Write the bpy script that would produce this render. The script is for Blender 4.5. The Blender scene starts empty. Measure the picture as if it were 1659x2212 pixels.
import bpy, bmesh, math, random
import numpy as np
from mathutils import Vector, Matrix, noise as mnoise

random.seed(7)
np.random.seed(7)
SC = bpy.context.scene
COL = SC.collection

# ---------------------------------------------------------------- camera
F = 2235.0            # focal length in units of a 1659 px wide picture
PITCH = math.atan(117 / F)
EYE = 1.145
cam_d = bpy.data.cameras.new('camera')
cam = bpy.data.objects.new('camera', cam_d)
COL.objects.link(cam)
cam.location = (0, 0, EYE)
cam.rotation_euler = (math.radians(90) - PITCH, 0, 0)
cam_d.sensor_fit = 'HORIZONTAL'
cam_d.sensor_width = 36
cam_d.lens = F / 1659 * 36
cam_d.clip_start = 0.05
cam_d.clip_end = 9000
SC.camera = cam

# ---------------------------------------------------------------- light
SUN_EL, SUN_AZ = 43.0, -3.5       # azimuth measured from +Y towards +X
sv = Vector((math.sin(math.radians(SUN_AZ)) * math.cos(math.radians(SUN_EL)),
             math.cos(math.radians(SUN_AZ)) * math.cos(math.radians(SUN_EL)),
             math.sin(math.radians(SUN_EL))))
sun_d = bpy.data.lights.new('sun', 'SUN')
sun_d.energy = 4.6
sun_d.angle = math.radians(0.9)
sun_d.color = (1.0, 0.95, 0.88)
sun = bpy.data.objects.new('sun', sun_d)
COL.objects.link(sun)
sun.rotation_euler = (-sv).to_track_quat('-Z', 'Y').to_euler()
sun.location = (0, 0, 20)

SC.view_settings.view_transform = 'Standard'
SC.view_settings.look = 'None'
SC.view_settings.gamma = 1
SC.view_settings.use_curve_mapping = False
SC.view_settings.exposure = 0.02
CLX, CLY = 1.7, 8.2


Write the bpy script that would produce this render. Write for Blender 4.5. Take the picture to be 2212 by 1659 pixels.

• • • •

> _Instruction_: Filter the entries down to the lines with the word "that" in them.

> _Result for this exercise_:
Write the bpy script that would produce this render. The script is for Blender 4.5. The Blender scene starts empty. Measure the picture as if it were 1659x2212 pixels.
Write the bpy script that would produce this render. Write for Blender 4.5. Take the picture to be 2212 by 1659 pixels.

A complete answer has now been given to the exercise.